◆ **Task instructions**: Look through the material below. Copy every line with the string "from" in it.

◆ **Data excerpt**:
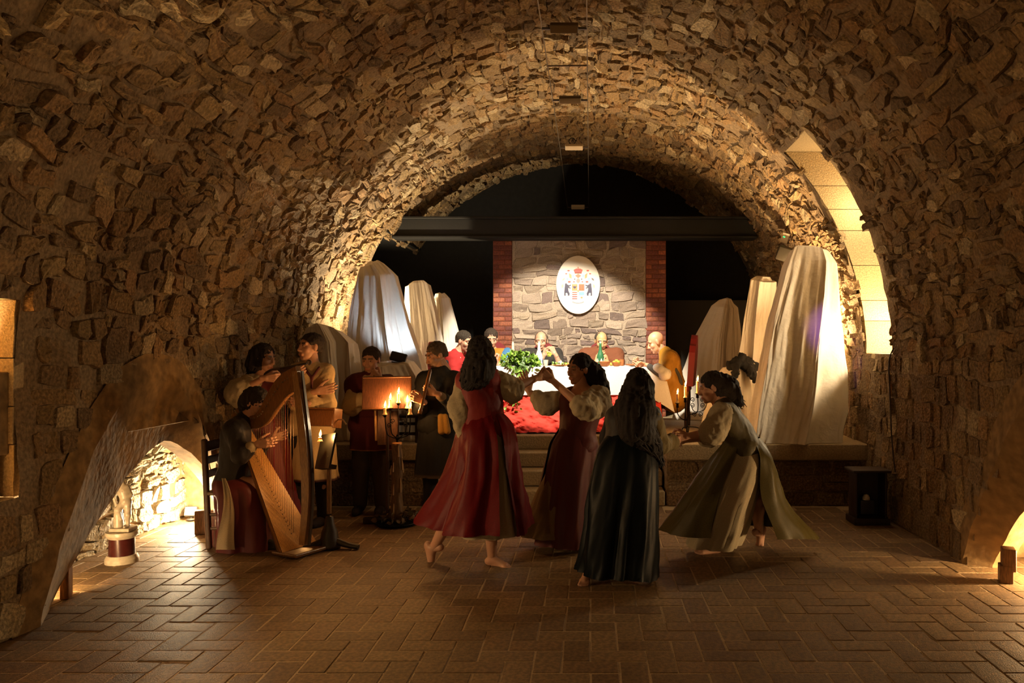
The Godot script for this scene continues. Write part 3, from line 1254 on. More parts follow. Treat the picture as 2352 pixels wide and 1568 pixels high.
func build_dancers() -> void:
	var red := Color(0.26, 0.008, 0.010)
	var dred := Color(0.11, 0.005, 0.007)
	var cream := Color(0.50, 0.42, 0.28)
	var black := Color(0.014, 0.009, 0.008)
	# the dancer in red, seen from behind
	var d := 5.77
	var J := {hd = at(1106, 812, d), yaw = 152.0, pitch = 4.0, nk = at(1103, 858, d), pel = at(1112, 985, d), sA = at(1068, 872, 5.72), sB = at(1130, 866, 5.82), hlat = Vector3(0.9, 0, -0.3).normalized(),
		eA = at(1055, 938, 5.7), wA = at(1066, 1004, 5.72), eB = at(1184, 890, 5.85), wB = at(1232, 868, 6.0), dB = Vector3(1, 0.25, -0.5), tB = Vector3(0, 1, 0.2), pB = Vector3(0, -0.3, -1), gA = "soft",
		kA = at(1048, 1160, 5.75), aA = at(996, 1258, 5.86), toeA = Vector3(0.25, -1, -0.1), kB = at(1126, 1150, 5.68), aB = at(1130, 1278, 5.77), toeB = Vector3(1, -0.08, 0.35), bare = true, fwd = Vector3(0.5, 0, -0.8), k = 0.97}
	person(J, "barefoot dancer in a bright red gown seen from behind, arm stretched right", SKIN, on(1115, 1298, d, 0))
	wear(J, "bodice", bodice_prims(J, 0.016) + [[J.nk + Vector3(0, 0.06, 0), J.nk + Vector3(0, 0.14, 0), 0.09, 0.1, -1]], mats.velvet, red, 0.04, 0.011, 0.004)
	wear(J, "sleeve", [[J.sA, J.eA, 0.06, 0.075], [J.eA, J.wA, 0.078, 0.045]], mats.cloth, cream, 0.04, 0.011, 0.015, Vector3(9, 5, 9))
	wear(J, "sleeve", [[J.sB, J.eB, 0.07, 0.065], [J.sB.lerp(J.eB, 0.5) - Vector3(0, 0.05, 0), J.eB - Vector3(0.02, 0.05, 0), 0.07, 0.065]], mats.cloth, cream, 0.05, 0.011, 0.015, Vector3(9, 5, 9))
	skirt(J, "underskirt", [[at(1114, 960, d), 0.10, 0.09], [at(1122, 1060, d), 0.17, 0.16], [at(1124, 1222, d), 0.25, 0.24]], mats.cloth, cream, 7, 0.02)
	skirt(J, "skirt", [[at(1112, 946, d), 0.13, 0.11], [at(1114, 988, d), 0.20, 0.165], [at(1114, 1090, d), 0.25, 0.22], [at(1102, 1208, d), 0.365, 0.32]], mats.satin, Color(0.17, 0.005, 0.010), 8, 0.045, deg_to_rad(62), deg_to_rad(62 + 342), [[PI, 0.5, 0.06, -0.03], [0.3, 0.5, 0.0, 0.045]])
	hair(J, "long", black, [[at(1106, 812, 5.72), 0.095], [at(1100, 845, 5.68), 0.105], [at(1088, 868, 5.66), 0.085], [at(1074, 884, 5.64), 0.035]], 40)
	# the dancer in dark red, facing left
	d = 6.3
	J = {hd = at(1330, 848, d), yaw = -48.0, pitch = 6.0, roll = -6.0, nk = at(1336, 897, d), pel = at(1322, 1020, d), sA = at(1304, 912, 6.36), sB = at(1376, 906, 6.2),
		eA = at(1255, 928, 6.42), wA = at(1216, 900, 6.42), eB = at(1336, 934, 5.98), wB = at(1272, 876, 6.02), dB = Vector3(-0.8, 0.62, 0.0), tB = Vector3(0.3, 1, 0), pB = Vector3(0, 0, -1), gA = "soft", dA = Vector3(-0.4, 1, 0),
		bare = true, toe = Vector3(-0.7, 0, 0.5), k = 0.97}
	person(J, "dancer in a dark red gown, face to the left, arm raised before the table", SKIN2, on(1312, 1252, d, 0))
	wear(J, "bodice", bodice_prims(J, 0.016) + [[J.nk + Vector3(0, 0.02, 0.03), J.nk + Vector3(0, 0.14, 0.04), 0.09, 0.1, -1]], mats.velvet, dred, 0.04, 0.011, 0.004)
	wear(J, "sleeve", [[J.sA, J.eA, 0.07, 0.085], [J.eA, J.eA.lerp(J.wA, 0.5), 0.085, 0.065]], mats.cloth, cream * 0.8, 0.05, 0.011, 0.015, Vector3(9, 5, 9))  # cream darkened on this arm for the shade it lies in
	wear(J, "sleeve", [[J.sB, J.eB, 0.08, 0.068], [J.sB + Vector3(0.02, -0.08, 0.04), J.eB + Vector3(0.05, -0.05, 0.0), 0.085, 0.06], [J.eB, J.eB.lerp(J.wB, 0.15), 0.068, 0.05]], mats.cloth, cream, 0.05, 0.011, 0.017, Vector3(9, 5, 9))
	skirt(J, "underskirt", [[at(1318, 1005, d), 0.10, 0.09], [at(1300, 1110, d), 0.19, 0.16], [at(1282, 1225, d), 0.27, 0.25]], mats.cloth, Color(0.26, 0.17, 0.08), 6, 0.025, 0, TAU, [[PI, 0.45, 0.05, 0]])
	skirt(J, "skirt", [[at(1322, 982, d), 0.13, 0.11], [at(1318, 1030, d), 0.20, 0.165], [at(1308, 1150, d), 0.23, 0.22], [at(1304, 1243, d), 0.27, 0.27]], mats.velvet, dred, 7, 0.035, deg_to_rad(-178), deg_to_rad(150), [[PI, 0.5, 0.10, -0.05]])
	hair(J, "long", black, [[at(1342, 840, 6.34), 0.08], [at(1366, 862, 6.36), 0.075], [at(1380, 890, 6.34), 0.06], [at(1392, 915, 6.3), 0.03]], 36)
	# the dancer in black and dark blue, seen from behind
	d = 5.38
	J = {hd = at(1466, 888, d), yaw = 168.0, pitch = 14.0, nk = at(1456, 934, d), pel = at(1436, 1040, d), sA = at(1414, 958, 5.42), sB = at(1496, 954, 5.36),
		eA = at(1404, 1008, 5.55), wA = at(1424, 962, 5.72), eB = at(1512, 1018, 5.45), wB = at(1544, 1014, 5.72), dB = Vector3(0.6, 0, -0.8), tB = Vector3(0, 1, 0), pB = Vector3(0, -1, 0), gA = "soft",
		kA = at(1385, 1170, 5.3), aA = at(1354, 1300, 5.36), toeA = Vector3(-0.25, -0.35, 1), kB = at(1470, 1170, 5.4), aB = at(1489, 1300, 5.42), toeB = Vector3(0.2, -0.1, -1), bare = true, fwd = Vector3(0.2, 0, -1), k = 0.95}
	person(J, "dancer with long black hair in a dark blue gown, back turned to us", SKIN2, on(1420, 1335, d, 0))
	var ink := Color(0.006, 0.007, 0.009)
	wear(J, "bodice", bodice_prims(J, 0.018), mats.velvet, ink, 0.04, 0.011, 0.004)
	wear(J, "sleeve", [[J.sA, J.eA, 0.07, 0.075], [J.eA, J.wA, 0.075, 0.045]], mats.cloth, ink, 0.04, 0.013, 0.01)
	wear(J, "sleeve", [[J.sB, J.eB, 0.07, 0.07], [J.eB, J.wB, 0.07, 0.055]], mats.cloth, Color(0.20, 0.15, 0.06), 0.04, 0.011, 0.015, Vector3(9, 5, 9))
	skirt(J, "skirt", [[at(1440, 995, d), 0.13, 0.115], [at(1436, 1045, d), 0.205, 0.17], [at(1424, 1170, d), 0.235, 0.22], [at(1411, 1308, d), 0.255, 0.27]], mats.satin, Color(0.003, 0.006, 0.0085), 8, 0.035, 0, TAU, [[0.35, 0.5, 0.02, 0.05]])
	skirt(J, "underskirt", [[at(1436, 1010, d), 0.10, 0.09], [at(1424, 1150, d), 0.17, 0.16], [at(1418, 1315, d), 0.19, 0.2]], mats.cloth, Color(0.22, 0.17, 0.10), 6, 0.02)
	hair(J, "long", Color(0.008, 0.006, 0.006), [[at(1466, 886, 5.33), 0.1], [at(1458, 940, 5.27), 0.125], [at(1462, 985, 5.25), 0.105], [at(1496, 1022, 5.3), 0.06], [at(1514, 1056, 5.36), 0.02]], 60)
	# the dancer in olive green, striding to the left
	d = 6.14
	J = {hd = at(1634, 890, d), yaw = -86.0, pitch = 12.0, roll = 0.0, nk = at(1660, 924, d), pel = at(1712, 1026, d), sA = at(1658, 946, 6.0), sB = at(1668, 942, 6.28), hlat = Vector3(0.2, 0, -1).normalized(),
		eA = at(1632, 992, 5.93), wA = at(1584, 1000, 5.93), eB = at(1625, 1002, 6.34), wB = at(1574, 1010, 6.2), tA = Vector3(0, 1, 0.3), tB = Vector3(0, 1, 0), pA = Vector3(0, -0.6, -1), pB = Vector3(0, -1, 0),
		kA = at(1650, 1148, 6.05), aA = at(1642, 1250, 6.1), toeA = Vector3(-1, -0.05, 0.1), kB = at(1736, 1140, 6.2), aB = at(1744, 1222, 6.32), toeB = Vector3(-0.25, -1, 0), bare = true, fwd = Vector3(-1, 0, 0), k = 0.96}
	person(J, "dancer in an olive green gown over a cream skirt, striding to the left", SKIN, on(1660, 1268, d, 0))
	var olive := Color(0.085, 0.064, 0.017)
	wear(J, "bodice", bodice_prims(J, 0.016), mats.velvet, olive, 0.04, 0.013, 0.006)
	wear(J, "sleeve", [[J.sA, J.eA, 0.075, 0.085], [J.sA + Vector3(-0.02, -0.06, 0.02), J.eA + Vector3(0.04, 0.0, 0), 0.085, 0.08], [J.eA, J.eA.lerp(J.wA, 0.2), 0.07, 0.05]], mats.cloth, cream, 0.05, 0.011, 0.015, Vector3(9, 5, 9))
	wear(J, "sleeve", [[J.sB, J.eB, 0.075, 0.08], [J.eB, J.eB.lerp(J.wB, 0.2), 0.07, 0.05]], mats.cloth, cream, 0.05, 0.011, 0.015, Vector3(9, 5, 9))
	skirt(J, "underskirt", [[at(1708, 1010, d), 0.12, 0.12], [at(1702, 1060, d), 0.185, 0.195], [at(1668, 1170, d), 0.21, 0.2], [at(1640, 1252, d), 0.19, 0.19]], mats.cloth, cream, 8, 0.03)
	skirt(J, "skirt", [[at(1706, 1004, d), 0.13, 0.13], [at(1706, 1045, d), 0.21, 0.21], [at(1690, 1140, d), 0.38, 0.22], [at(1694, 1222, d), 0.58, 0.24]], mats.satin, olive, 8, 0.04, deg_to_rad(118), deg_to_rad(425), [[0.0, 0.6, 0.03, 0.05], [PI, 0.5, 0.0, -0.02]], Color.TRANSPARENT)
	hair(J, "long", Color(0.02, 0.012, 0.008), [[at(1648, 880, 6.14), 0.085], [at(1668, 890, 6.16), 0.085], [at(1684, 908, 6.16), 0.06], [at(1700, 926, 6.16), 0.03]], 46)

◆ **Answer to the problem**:
The Godot script for this scene continues. Write part 3, from line 1254 on. More parts follow. Treat the picture as 2352 pixels wide and 1568 pixels high.
	# the dancer in red, seen from behind
	person(J, "barefoot dancer in a bright red gown seen from behind, arm stretched right", SKIN, on(1115, 1298, d, 0))
	# the dancer in black and dark blue, seen from behind